QURAN IN THE PEWS
JESUS IN THE QURAN
By
This weekend, the Memorial Drive Presbyterian Church in Houston along with Christian communities in Atlanta, Seattle, and Detroit will initiate a series of sermons that have been designed to produce an ecumenical reconciliation between Christianity and Islam.
In addition to the sermons, the Sunday school lessons will center on the inspired teachings of the Prophet Mohammad.
Qurans will be placed in the pews next to the Bibles.
The concept of Chrislam, now embraced by such preachers as Rick Warren and Robert Schuller, appears to have emerged from a program on the meaning of “love your neighbor” at Grace Fellowship Church in Atlanta, Georgia, “In 2001, like most Americans, we were pretty awakened to the true Islamic presence in the world and in the United States,” says Jon Stallsmith, the outreach minister at Grace Fellowship. “Jesus says we should love our neighbors. We can’t do that without having a relationship with them.”
Stallsmith maintains that a rapprochement between Muslims and Christians can be achieved by the fact that Jesus is mentioned twenty-five times in the Quran.
The Chrislam movement has gained impetus by statements from President George W. Bush and that Christians, Jews, and Muslims all worship the same God and by Rick Warren’s reference to Isa (the Muslim name for Jesus) in his prayer at the inauguration of President Barack Obama.

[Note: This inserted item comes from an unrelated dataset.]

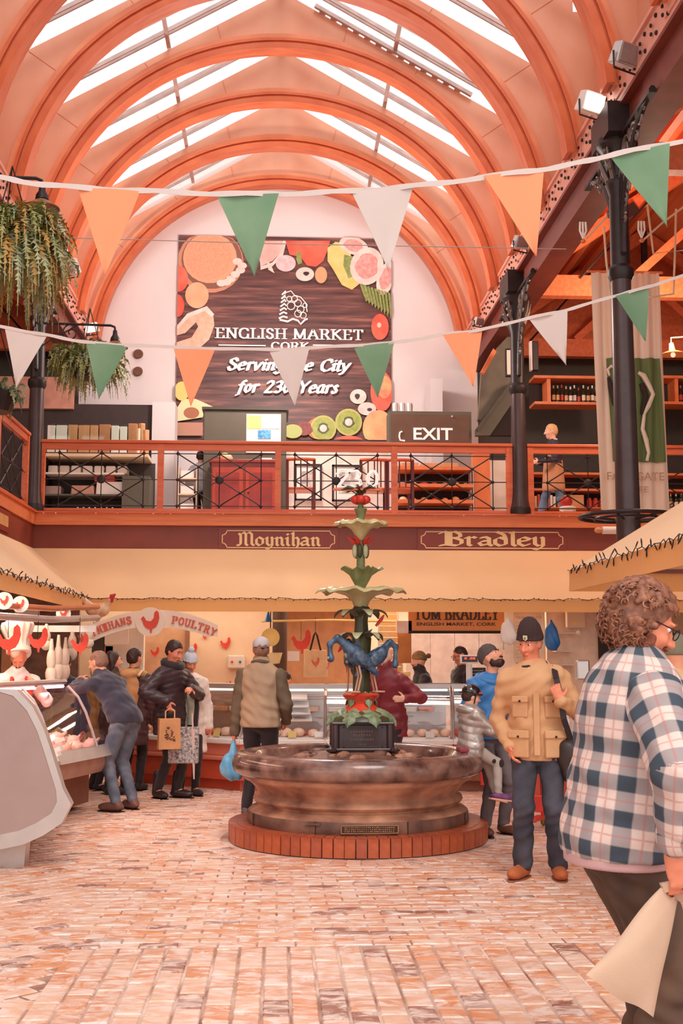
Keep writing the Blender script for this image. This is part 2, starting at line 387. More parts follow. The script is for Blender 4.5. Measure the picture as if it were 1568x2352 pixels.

Only 30 percent of Americans have a favorable view of Muslims, according to a Pew Forum poll. At the same time, more than half the country says they know “not very much” or “nothing at all” about the Islamic faith.

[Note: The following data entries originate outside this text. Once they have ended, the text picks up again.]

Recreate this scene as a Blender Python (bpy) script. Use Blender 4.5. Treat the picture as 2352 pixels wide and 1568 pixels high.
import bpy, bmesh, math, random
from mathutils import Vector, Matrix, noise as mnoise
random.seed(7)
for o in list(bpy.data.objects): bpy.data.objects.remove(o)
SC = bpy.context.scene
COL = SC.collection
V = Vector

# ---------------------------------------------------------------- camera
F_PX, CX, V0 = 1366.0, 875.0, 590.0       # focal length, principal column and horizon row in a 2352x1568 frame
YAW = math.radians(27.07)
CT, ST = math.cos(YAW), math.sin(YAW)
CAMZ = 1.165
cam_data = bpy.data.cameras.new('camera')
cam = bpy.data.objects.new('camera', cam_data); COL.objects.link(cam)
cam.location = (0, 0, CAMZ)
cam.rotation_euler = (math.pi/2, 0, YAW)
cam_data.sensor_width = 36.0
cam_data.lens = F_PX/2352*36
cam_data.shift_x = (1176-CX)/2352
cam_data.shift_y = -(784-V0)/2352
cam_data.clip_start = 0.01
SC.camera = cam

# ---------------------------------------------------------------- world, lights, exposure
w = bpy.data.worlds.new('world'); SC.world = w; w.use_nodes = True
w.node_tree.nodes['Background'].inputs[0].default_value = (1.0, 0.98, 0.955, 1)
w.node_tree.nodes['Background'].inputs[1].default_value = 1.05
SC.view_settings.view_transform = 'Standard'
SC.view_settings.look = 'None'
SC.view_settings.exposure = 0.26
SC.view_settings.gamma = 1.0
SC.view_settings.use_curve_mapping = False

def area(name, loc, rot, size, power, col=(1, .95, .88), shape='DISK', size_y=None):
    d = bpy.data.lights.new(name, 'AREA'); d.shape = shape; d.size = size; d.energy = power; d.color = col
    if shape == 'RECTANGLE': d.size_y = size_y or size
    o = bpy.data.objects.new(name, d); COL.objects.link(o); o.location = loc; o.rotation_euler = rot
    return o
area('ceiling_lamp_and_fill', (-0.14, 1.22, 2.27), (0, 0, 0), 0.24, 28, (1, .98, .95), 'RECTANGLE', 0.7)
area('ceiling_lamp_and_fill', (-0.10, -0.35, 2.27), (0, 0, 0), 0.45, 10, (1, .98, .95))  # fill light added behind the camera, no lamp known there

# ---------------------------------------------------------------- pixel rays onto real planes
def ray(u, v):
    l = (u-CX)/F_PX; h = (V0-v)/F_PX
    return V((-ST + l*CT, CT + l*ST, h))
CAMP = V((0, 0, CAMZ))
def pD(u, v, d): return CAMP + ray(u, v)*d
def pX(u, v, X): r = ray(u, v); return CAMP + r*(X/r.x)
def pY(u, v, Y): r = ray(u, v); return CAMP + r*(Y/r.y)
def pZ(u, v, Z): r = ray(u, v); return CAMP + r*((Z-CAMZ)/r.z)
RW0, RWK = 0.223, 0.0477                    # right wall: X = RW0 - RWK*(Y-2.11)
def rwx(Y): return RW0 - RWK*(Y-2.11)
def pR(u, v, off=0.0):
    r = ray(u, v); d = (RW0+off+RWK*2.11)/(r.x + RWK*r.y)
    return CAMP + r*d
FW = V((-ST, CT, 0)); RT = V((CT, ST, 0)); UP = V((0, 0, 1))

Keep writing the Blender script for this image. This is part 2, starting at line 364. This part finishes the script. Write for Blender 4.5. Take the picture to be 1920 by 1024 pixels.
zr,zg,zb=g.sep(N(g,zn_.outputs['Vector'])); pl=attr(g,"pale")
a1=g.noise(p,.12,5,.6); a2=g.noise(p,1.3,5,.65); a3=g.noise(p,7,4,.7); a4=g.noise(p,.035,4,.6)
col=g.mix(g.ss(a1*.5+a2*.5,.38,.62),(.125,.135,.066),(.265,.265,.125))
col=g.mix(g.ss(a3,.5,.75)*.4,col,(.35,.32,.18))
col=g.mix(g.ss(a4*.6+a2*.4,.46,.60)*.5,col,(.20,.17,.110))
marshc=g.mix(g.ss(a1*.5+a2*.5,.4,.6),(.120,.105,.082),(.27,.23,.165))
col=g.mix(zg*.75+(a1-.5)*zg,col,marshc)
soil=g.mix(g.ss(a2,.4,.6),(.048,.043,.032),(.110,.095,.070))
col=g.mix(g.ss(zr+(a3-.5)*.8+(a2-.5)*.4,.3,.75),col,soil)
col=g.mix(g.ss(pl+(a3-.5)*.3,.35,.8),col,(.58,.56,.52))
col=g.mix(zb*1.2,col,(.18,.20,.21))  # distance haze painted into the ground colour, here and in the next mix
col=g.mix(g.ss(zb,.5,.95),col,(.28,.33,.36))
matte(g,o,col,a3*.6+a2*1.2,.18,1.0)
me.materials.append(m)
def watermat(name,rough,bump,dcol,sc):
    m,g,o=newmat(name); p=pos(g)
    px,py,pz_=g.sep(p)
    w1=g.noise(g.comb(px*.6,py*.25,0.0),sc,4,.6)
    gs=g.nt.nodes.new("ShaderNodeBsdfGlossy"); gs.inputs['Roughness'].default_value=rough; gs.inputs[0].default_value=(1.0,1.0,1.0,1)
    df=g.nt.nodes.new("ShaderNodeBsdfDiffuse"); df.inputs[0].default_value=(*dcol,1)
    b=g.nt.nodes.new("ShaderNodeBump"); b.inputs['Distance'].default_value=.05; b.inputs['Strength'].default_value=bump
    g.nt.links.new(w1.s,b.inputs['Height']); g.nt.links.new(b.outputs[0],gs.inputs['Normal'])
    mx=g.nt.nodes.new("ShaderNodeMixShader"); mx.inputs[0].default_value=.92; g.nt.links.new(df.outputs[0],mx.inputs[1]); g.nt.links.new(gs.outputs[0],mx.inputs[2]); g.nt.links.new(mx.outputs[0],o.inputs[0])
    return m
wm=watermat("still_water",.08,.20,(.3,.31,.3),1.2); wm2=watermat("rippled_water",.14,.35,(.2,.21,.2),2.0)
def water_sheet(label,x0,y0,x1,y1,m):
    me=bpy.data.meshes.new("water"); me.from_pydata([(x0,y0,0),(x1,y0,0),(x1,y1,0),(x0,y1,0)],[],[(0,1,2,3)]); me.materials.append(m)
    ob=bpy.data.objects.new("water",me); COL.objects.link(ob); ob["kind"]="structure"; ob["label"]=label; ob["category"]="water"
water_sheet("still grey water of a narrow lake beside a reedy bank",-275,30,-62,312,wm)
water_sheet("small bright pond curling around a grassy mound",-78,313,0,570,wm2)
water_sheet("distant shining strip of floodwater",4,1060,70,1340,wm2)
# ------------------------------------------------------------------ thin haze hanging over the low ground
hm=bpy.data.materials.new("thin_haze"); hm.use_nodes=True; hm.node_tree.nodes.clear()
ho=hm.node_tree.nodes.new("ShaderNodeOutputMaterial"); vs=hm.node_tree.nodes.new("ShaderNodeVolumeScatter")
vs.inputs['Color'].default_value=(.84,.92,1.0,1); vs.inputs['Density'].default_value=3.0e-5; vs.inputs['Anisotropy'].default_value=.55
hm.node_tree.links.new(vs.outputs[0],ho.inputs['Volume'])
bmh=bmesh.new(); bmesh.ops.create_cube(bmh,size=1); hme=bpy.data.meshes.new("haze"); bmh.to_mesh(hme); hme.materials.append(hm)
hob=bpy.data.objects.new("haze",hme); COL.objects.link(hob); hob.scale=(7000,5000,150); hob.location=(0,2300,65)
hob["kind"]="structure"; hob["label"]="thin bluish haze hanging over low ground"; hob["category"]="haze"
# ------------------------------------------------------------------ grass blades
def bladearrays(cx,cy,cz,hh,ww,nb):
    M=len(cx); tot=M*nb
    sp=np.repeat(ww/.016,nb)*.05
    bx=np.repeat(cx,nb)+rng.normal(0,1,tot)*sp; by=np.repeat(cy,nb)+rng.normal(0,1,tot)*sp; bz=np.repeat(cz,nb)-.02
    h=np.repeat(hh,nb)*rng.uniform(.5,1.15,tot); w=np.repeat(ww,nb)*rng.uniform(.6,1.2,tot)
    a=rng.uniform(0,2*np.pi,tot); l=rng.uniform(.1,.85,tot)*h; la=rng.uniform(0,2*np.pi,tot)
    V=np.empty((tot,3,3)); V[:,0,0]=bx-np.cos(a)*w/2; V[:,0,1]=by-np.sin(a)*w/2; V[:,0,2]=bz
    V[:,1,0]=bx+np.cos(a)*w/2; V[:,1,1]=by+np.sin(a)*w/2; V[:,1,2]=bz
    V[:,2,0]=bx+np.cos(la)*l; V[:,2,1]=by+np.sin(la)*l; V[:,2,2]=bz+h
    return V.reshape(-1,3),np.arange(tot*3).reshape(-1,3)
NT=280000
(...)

“The recent political developments and the fact that we’re fighting two wars in Muslim countries should sharpen that need to know how to talk to these guys,” Stallsmith insists “We want to find peace, reconciliation around a scriptural understanding of Jesus.”
Jesus in the Quran is neither the only-begotten Son of God nor the Messiah who was divinely appointed to restore the House of David. He is rather viewed as a prophet who was appointed by Allah to prepare mankind for the coming of Mohammad.
In the Quran, Jesus neither suffers nor dies on the cross but is rather raised alive into heaven:
“That they said (in boast), “We killed Christ Jesus the son of Mary, the Messenger of God”;- but they killed him not, nor crucified him, but so it was made to appear to them, and those who differ therein are full of doubts, with no (certain) knowledge, but only conjecture to follow, for of a surety they killed him not:- Nay, God raised him up unto the himself; and God is Exalted in Power, Wise” (4: 157-158)
The victim at Calvary, Islam teaches, was either Simon of Cyrene or Judas Iscariot.
The Quran mentions that Jesus was born of the virgin Maryam – - not by an immaculate conception but rather the will of Allah and that He performed miracles to show the Jewish people that He was a maseh in the manner of Moses and Ibrahim (Abraham):
“In blasphemy indeed are those that say that God is Christ the son of Mary. Say: “Who then hath the least power against God, if His will were to destroy Christ the son of Mary, his mother, and all every – one that is on the earth? For to God belongeth the dominion of the heavens and the earth, and all that is between. He createth what He pleaseth. For God hath power over all things” (5:17).
Belief in the divinity of Jesus is condemned in Islam as shirk (filth).